- _SOURCE DATA_:
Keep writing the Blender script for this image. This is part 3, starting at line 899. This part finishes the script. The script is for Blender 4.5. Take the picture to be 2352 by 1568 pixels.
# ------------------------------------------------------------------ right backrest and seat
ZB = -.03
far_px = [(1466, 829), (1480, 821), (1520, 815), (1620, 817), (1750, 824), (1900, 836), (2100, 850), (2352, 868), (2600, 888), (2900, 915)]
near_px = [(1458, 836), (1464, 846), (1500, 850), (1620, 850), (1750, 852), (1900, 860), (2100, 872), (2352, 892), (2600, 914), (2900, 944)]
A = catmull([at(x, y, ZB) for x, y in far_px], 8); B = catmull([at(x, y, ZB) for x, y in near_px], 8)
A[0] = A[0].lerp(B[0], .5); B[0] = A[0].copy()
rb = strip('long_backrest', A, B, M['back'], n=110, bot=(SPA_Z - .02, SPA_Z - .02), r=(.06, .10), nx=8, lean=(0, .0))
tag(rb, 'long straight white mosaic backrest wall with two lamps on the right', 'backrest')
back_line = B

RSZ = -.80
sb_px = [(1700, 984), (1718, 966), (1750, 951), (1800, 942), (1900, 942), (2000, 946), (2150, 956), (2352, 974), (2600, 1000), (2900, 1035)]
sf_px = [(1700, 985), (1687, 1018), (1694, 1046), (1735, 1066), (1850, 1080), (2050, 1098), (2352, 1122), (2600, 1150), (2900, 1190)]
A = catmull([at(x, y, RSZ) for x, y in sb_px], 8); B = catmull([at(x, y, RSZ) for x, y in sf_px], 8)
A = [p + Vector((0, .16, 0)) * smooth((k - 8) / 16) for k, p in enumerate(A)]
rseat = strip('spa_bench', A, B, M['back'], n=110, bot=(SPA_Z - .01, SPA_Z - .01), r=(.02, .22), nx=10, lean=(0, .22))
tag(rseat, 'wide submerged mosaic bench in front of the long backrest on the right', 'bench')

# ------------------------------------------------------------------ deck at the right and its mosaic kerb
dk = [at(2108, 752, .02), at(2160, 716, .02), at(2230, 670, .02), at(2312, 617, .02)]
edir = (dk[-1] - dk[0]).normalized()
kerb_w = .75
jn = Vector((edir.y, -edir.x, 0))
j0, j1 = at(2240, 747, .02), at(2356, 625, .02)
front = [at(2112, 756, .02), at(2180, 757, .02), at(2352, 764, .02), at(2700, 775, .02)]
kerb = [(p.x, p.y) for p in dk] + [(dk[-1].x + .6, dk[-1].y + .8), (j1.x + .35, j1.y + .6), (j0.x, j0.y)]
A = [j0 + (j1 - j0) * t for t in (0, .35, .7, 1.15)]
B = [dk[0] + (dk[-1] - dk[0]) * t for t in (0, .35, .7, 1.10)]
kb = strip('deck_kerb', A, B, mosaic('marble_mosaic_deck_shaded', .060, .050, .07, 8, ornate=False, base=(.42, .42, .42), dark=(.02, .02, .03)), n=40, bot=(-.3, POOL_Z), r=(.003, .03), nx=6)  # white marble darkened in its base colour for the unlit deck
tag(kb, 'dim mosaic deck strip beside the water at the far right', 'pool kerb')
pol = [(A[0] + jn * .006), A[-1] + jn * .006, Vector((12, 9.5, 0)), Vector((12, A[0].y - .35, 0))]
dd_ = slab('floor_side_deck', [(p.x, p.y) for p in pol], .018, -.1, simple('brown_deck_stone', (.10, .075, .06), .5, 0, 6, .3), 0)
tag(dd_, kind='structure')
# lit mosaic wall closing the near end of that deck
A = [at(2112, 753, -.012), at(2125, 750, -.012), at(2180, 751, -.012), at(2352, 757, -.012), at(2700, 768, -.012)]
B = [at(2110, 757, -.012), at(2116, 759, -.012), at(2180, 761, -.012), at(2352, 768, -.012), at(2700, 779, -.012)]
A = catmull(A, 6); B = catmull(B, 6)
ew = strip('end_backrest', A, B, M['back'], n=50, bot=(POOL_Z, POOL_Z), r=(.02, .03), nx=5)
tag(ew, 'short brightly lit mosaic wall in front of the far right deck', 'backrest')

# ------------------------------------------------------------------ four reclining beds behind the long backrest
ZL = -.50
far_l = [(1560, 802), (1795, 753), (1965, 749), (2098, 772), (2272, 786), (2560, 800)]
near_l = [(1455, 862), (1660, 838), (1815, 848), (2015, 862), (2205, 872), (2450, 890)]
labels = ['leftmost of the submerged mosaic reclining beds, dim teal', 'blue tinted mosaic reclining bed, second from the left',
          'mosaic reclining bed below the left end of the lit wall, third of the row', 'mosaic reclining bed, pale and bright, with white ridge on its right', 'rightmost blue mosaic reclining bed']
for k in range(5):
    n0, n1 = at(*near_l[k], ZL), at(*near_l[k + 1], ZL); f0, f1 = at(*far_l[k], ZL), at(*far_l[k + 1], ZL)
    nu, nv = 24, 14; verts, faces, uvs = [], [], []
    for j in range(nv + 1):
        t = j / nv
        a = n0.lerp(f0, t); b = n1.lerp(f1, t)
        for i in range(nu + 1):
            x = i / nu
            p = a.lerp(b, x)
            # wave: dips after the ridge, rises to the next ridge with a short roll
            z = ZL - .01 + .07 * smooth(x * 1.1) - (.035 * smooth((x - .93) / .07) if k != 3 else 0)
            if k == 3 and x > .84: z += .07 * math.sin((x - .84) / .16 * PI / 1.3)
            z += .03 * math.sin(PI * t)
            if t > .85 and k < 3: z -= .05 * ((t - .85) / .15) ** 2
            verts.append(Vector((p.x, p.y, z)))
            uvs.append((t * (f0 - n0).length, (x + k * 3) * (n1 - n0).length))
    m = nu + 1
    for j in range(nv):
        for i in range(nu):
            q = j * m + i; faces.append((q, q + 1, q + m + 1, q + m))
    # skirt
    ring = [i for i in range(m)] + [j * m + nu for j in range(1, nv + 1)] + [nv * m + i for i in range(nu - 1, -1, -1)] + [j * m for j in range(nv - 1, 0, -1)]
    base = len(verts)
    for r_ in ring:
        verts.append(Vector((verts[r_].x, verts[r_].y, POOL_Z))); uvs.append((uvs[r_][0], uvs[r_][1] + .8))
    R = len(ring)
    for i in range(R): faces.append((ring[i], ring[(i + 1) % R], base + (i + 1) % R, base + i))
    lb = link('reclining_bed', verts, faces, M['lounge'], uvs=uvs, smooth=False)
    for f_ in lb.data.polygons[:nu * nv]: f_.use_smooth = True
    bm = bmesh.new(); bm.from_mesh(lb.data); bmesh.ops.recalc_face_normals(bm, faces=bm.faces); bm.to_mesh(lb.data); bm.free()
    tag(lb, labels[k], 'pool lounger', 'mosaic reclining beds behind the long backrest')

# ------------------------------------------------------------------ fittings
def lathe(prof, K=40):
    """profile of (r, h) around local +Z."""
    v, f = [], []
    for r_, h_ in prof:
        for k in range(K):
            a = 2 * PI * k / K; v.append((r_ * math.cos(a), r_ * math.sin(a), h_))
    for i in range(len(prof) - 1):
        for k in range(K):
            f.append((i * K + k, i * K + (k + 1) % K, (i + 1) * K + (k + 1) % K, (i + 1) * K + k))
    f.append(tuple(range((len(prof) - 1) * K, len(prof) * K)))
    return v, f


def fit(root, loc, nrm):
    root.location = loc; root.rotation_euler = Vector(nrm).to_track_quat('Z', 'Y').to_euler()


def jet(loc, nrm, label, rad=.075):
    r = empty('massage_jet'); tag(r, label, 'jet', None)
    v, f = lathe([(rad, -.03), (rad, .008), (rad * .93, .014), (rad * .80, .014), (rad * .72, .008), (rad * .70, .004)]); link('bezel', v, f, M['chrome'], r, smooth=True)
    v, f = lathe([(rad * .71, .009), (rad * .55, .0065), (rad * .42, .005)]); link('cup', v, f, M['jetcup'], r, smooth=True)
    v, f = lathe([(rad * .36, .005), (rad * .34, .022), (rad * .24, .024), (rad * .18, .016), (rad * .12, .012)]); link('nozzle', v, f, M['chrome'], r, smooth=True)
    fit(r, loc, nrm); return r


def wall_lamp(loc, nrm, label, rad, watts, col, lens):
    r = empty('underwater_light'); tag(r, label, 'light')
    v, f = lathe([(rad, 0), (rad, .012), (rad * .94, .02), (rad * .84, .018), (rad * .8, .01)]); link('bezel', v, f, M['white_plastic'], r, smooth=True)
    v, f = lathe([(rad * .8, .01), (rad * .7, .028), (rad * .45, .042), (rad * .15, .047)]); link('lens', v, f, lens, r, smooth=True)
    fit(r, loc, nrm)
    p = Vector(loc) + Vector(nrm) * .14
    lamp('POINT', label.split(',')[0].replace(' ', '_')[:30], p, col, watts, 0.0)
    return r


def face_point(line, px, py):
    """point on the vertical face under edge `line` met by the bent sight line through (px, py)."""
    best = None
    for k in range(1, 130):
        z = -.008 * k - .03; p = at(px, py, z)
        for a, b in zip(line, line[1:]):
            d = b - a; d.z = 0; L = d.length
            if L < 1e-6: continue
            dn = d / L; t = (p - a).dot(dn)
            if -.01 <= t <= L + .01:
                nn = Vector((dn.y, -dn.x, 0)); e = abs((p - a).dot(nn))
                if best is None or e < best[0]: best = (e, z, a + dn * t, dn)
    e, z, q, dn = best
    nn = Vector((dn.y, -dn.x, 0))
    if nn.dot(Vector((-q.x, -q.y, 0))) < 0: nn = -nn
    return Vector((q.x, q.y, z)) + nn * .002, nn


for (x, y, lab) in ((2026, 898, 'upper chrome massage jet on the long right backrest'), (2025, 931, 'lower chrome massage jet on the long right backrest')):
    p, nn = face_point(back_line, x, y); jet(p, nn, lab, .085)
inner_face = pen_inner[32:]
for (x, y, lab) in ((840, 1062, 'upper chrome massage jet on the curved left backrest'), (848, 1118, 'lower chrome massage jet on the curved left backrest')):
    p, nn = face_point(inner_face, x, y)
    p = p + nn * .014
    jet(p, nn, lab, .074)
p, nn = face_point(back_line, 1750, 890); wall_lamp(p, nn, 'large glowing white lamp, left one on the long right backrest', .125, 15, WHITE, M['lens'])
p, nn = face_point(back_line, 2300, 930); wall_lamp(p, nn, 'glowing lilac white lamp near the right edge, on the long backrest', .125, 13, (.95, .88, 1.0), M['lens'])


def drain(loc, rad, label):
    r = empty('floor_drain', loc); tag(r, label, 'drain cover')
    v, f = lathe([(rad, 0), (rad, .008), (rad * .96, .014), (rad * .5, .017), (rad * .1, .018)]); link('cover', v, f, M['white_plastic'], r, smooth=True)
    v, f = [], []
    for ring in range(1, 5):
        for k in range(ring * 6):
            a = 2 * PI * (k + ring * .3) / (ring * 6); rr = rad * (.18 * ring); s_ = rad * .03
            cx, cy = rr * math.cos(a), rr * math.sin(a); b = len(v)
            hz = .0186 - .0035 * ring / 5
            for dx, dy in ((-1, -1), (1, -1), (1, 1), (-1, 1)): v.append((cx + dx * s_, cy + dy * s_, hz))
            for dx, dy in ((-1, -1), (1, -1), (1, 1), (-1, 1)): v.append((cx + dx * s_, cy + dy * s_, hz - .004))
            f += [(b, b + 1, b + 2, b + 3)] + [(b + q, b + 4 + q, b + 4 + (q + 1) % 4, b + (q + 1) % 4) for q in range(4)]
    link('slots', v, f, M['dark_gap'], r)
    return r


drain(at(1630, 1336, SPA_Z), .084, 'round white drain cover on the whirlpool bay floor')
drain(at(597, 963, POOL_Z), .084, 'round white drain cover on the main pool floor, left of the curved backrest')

- _EXERCISE PROMPT_: Only the lines from the top of the data through the line that contains "back_line = B" should be quoted, exactly as they stand.

- _REPLY_:
Keep writing the Blender script for this image. This is part 3, starting at line 899. This part finishes the script. The script is for Blender 4.5. Take the picture to be 2352 by 1568 pixels.
# ------------------------------------------------------------------ right backrest and seat
ZB = -.03
far_px = [(1466, 829), (1480, 821), (1520, 815), (1620, 817), (1750, 824), (1900, 836), (2100, 850), (2352, 868), (2600, 888), (2900, 915)]
near_px = [(1458, 836), (1464, 846), (1500, 850), (1620, 850), (1750, 852), (1900, 860), (2100, 872), (2352, 892), (2600, 914), (2900, 944)]
A = catmull([at(x, y, ZB) for x, y in far_px], 8); B = catmull([at(x, y, ZB) for x, y in near_px], 8)
A[0] = A[0].lerp(B[0], .5); B[0] = A[0].copy()
rb = strip('long_backrest', A, B, M['back'], n=110, bot=(SPA_Z - .02, SPA_Z - .02), r=(.06, .10), nx=8, lean=(0, .0))
tag(rb, 'long straight white mosaic backrest wall with two lamps on the right', 'backrest')
back_line = B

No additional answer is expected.